While this fact may be common knowledge in scholarly circles, according to Fox, it is decidedly not common knowledge in lay circles.

"There's been something that one cultural anthropologist has described as a ‘pizza effect' -- pizza was invented in New York City by Italian-Americans, and only subsequently imported back to Italy where it became all the rage. Hinduism and Buddhism were invented in European cultures, and then imported back into those cultures, and were embraced by practitioners who had never thought of themselves before as being practitioners of that type of religion."

The Jan. 6 program on religions and cultures in China was run by Professor Sam Crane of Williams College. Roughly 25 people attended his talk on Confucianism and Daoism.

"When we start thinking about religion in places like China and Japan and India, what happens is that the experience of religion in those places should really cause us to think about how we define what a religion is," said Crane. "Because religions there don't necessarily look like religions here, but they might serve the same sort of social and cultural purposes. So, here we think of religions of having a certain kind of church, clergy ... being institutionalized in certain ways. Often, religions in Asia don't have that same kind of institutional profile. So, with Daoism, you'll find Daoist temples and the like, but they don't have a strong organizational basis like the Catholic church in the U.S. But Daoist temples fulfill the religious functions of providing meaning and solace in people's lives, precisely the way that religions here do."

Professor Crane has a book coming out this year titled, "Life, Liberty, and the pursuit of Dao: Ancient Chinese Thought in Modern American Life."
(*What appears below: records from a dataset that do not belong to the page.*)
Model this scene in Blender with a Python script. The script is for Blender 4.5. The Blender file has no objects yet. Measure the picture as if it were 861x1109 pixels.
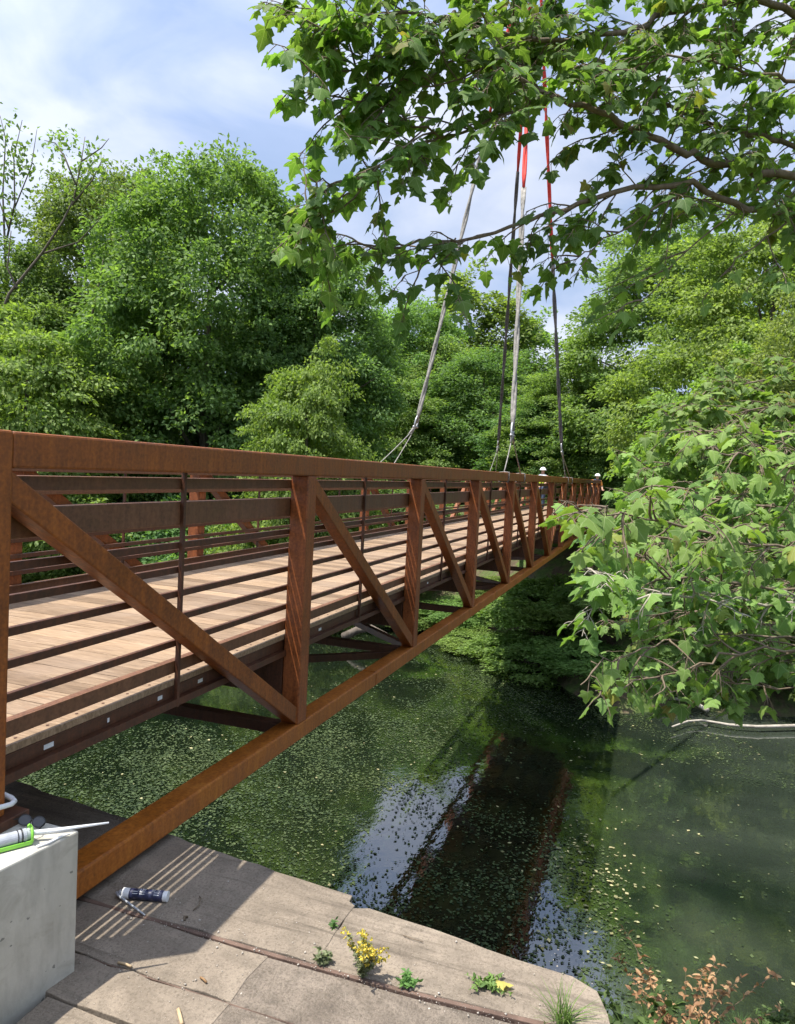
import bpy, bmesh, math, random
import numpy as np
from mathutils import Vector, Matrix
rnd = random.Random(7)
rng = np.random.default_rng(11)
SC = bpy.context.scene
COL = SC.collection
# ------------------------------------------------------------------ camera (bridge axes: X along the bridge, Y to its far side, Z up, deck z=0)
CAM = np.array([-2.3447, -2.4798, 1.3215])
RT = np.array([0.3287, -0.9430, 0.0515]); UP = np.array([0.0343, 0.0664, 0.9972]); FW = np.array([0.9438, 0.3260, -0.0542])
FPX = 801.23
cd = bpy.data.cameras.new("camera"); cam = bpy.data.objects.new("camera", cd); COL.objects.link(cam)
cam.matrix_world = Matrix(((RT[0], UP[0], -FW[0], CAM[0]), (RT[1], UP[1], -FW[1], CAM[1]), (RT[2], UP[2], -FW[2], CAM[2]), (0, 0, 0, 1)))
cd.sensor_fit = 'VERTICAL'; cd.sensor_height = 36.0; cd.sensor_width = 36.0
cd.lens = FPX / 1109 * 36.0; cd.clip_end = 5000; cd.clip_start = 0.05
SC.camera = cam
SC.render.resolution_x = 795; SC.render.resolution_y = 1024
# ------------------------------------------------------------------ sky, sun, exposure
SUN_TRAVEL = Vector((0.24, -0.31, -1.0)).normalized()
s = -SUN_TRAVEL
ELEV = math.asin(s.z); AZ = math.atan2(s.x, s.y)
w = bpy.data.worlds.new("World"); SC.world = w; w.use_nodes = True
nt = w.node_tree; nt.nodes.clear()
def N(t, tree=None, **kw):
    n = (tree or nt).nodes.new(t)
    for k, v in kw.items(): setattr(n, k, v)
    return n
sky = N('ShaderNodeTexSky', sky_type='NISHITA'); sky.sun_disc = False; sky.sun_elevation = ELEV; sky.sun_rotation = AZ
sky.air_density = 1.0; sky.dust_density = 1.2; sky.ozone_density = 1.0
tc = N('ShaderNodeTexCoord'); mp = N('ShaderNodeMapping'); mp.inputs['Scale'].default_value = (1.0, 1.0, 2.2); mp.inputs['Location'].default_value = (3.1, 0.4, 0.2)
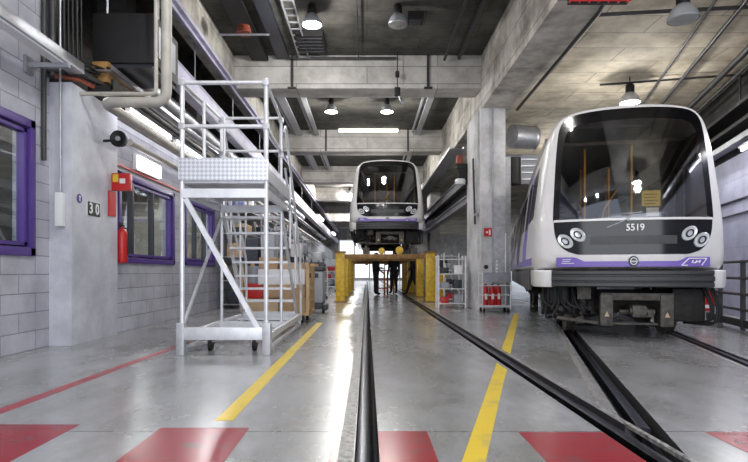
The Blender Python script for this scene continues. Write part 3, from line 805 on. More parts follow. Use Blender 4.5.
    for i in range(n+1):
        x = -1.04+2.08*i/n; a = abs(x)
        if x < 0: h = .125 if a > .78 else (.07 if a < .66 else .07+.055*(a-.66)/.12)
        else: h = .125 if a > .72 else (.07 if a < .60 else .07+.055*(a-.60)/.12)
        lo = b.verts.new((x, nose(x, .985)-.012, .975)); hi = b.verts.new((x, nose(x, 1.05)-.012, .975+h))
        if prev: b.faces.new((prev[0], lo, hi, prev[1]))
        prev = (lo, hi)
    obj('purple_band', b, 'stripe', T)
    mt = Matrix.Rotation(R(90), 4, 'X')
    b = BM(); add_lathe(b, [(.068, .0), (.068, .012), (.06, .018), (.001, .018)], Matrix.Translation((.0, -.008, 1.045)) @ mt); em = obj('round_emblem', b, 'ribs', T)
    b = BM(); add_lathe(b, [(.05, .018), (.05, .022), (.038, .022), (.038, .018)], Matrix.Translation((.0, -.008, 1.045)) @ mt, cap=False); add_box(b, -.045, .045, -.032, -.028, 1.035, 1.05); obj('emblem_ring', b, 'galv', em)
    # band graphics : white slanted outline at right, small lettering at left
    def slant(x, z): return (x, nose(x, z)-.017, z)
    b = BM()
    for (p, q) in (((.64, .99), (.74, 1.08)), ((.74, 1.08), (.99, 1.08)), ((.99, 1.08), (.92, .99)), ((.64, .99), (.72, .99)), ((.80, 1.02), (.90, 1.05))):
        add_bar(b, slant(*p), slant(*q), .012, .012)
    for i in range(3): add_bar(b, slant(.78+i*.05, 1.02), slant(.80+i*.05, 1.055), .012, .012)
    obj('band_logo', b, 'signw', T)
    b = BM()
    for (z, x0, x1) in ((1.07, -.96, -.84), (1.045, -.96, -.86), (1.02, -.97, -.80)): add_bar(b, slant(x0, z), slant(x1, z), .01, .01)
    obj('band_lettering', b, 'plw', T)
    # bumper
    prof = [(-.12, .925), (.0, .925), (.02, .915), (.02, .875), (.0, .865), (.0, .85), (.03, .84), (.03, .79), (.0, .78), (.0, .765), (.025, .755), (.025, .715), (.0, .70), (-.12, .70)]
    obj('ribbed_bumper', sweep(-1.10, 1.10, prof), 'ribs', T)
    cp = [(-.15, .93), (.0, .93), (.012, .915), (.006, .72), (-.01, .695), (-.15, .695)]
    for sx in (-1, 1): obj('bumper_corner', sweep(sx*1.105, sx*2.1, cp), 'white', T)
    b = BM(); 
    for sx in (-1, 1): add_box(b, sx*1.36-.02, sx*1.36+.02, 1.1, L, .62, .93)
    obj('side_skirt', b, 'ribs', T)
    # side details : windows, doors, purple stripe
    for sx in (-1, 1):
        def sidex(z): return sx*(halfw(BS, z)+.004)
        def quad(y0, y1, z0_, z1_, m, name, n=6):
            b = BM(); rr = []
            for i in range(n+1):
                z = z0_+(z1_-z0_)*i/n; rr.append((b.verts.new((sidex(z), y0, z)), b.verts.new((sidex(z), y1, z))))
            for a, c in zip(rr, rr[1:]): b.faces.new((a[0], a[1], c[1], c[0]))
            obj(name, b, m, T)
        quad(.8, L, 1.0, 1.12, 'stripe', 'side_stripe')
        for y in (2.6, 6.0, 9.3): quad(y, y+1.3, 1.12, 2.75, 'stripe', 'side_door')
        for y in (1.2, 4.4, 7.7): quad(y, y+1.3, 1.75, 2.55, 'black', 'side_window')
        for y in (2.75, 3.3, 6.15, 6.7, 9.45, 10.0):
            def sidex(z): return sx*(halfw(BS, z)+.008)
            quad(y, y+.42, 1.7, 2.55, 'black', 'door_window')
        if cars > 1:
            for y in (L+1.2, L+5., L+8.5): quad(y, y+1.4, 1.7, 2.6, 'black', 'side_window')
            quad(L+.7, L*2, 1.0, 1.3, 'stripe', 'side_stripe')
    b = BM(); add_box(b, -.7, .7, 1.5, L-1, zt+.06, zt+.19, bevel=.04); obj('roof_equipment', b, 'roof', T)
    # underframe
    b = BM(); add_box(b, -1.15, 1.15, .7, L, .72, .9); add_box(b, -1.0, 1.0, .35, .7, .70, .9); obj('underframe', b, 'under', T)
    for yb in (1.75, L-2.2):
        g = BM(); add_box(g, -.98, -.86, yb-1.0, yb+1.0, .36, .56, bevel=.03); add_box(g, .86, .98, yb-1.0, yb+1.0, .36, .56, bevel=.03); add_box(g, -.9, .9, yb-.15, yb+.15, .38, .62)
        add_box(g, -1.0, 1.0, yb-1.02, yb-.94, .40, .50)
        for sx in (-1, 1):
            add_tube(g, (sx*.92, yb-.35, .5), (sx*.92, yb-.35, .74), .11, 12); add_tube(g, (sx*.92, yb+.35, .5), (sx*.92, yb+.35, .74), .11, 12)
        bg = obj('bogie', g, 'under', T)
        for yw in (yb-.65, yb+.65):
            g = BM(); mx_ = Matrix.Translation((0, yw, .36)) @ Matrix.Rotation(R(90), 4, 'Y')
            add_tube(g, (-.95, yw, .36), (.95, yw, .36), .06, 12)
            for sx in (-1, 1):
                add_lathe(g, [(.05, -.06), (.36, -.06), (.36, .05), (.39, .055), (.39, .08), (.05, .08)], Matrix.Translation((sx*.75, yw, .36)) @ Matrix.Rotation(R(-90 if sx > 0 else 90), 4, 'Y'), 28)
            obj('wheelset', g, 'under2', bg)
    # coupler and its guard
    b = BM()
    for x in (-.32, .50): add_box(b, x-.09, x+.09, .18, .34, .17, .60, bevel=.015)
    add_box(b, -.40, .60, .20, .36, .52, .62, bevel=.01)
    cg = obj('coupler_guard', b, 'under2', T)
    b = BM()
    for x in (-.32, .50): add_prism(b, [(x-.035, .30), (x+.035, .30), (x, .37)], .172, .178)
    obj('warning_triangle', b, 'card2', cg)
    b = BM(); add_box(b, .0, .20, .05, .5, .30, .46, bevel=.03); add_tube(b, (-.02, .12, .38), (.22, .12, .38), .05, 12); add_tube(b, (.1, .3, .38), (.1, 1.2, .4), .06, 12)
    add_tube(b, (-.14, .22, .36), (.0, .22, .36), .035, 8); add_tube(b, (.2, .22, .36), (.34, .22, .36), .045, 8); add_box(b, .18, .30, .1, .2, .30, .40, bevel=.02)
    obj('coupler', b, 'under2', T)
    b = BM(); add_bar(b, (-1.0, .42, .26), (-.42, .30, .20), .04, .04); add_bar(b, (-.42, .3, .20), (.62, .3, .20), .03, .03); add_tube(b, (-.62, .5, .3), (-.62, .5, .62), .05, 8); add_box(b, -.70, -.5, .42, .56, .52, .8)
    obj('guard_bar', b, 'under2', T)
    # boxes, hoses, brake gear either side
    b = BM(); rnd = random.Random(3)
    add_box(b, .66, 1.12, .5, .95, .22, .68, bevel=.04); obj('equipment_box', b, 'under', T); b = BM()
    add_tube(b, (-1.2, .8, .42), (-.8, .8, .42), .15, 16); add_box(b, -1.1, -.85, .45, .8, .45, .7, bevel=.02)
    obj('air_tank', b, 'under', T)
    b = BM()
    for k in range(14):
        x = -1.22+rnd.random()*.7; y = .45+rnd.random()*.25
        add_path(b, [(x, y, .74), (x+rnd.uniform(-.05, .1), y-.08, .45), (x+rnd.uniform(-.1, .25), y-.1, .22+rnd.random()*.16), (x+rnd.uniform(.05, .3), y+.1, .3), (x+.15, y+.1, .72)], rnd.uniform(.012, .024), 7, bend=.1)
    obj('hoses', b, 'rubber', T); b = BM()
    for k in range(5):
        x = .95+rnd.random()*.25; y = .4+rnd.random()*.2
        add_path(b, [(x, y, .74), (x+.1, y-.1, .4), (x+.05, y-.08, .16+rnd.random()*.1), (x-.2, y+.15, .2)], .018, 7, bend=.1)
    obj('hoses', b, 'rubber', T)
    b = BM()
    for k in range(16):
        x = -1.2+rnd.random()*.75; y = .62+rnd.random()*.3; z = .2+rnd.random()*.45; q_ = .03+rnd.random()*.05
        add_box(b, x-q_, x+q_, y-q_, y+q_, z-q_, z+q_*1.2, bevel=.01)
    obj('brake_gear', b, 'under2', T)
    return T

YAW = R(13.5)
make_train('white metro train with 5519 on its black front, standing nearest on the right track', (3.60, 7.3, 0), -YAW, '5519').scale = (.935, 1, 1.03)
LT = make_train('white metro train raised high on yellow posts at the far centre', (.72, 18.9, 1.74), 0, None)
tag_sign = thing('notice_sheet', 'yellow notice with a white slip inside the near train windscreen', 'sign', (3.60, 7.3, 0), -YAW)
b = BM(); add_box(b, .20, .44, .40, .404, 1.86, 2.08); obj('yellow_sheet', b, 'signy', tag_sign)
b = BM(); add_box(b, .26, .42, .40, .404, 1.72, 1.84); obj('white_slip', b, 'signw', tag_sign)
b = BM()
for i in range(4): add_box(b, .23, .41-.03*(i % 2), .397, .399, 2.02-i*.045, 2.035-i*.045)
obj('printed_lines', b, 'rust', tag_sign)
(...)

"For me, because I study ancient Chinese philosophy, every day is a good day to think about it. I'm glad it emerged as an interest now at the church," said Crane.

"Eastern traditions do not have inherently the kind of exclusivity that is for us very basic to our understanding of the practice of religion in the West," said Fox. "For example, it is inconceivable to anyone in the West that one could be a Muslim and Christian at the same time. But in China, it's totally conceivable to be Confucian and Daoist. Or in Japan to be Buddhist and Shinto. There's no contradiction for them. So we want to encourage some insight into that non-exclusivity, non-dogmatic division of religion that is so characteristic of the Western tradition, and whatever insight that might provide us, open ourselves up as practitioners of the Christian tradition to a more sympathetic sense of the experience of religion in the Asian world."

This Sunday, Jan. 13, Jason Josephson will talk about "The Invention of Religion in Japan," which also happens to be the title of his recently published book.

"When Western imperialism shows up in Japan in the 19th century, Westerners bring with them these ideas of religion based on their own experience, which is not the understanding of religion which exists in Japan," said Crane. "But the Western concept has an effect on how religion is understood in Japan."

Professor Crane will return to give the final presentation of the series on Sunday, Jan. 27.

"My presentation will center around Hinduism, which again, we use this one word Hinduism to try to summarize a vast and open-ended religious and cultural field," said Crane. "Underneath that term Hinduism, there are a lot of different variations and forms that religious practice can take: Who you want to worship, which of the various gods ... you can move around. There's not a singular ‘here is God, here is Jesus, he's the one we have to follow.' There's a whole panoply of gods, and you can mix and match them -- and people do. There are certain commonalities, obviously, the same universe of belief, but different expressions of that belief, so Hinduism takes on various forms."

All programs in this series begin at 11:15 on Sunday morning in the Fellowship Hall at the rear of the First Congregational Church. The public is invited to join this exploration of the Asian religious traditions.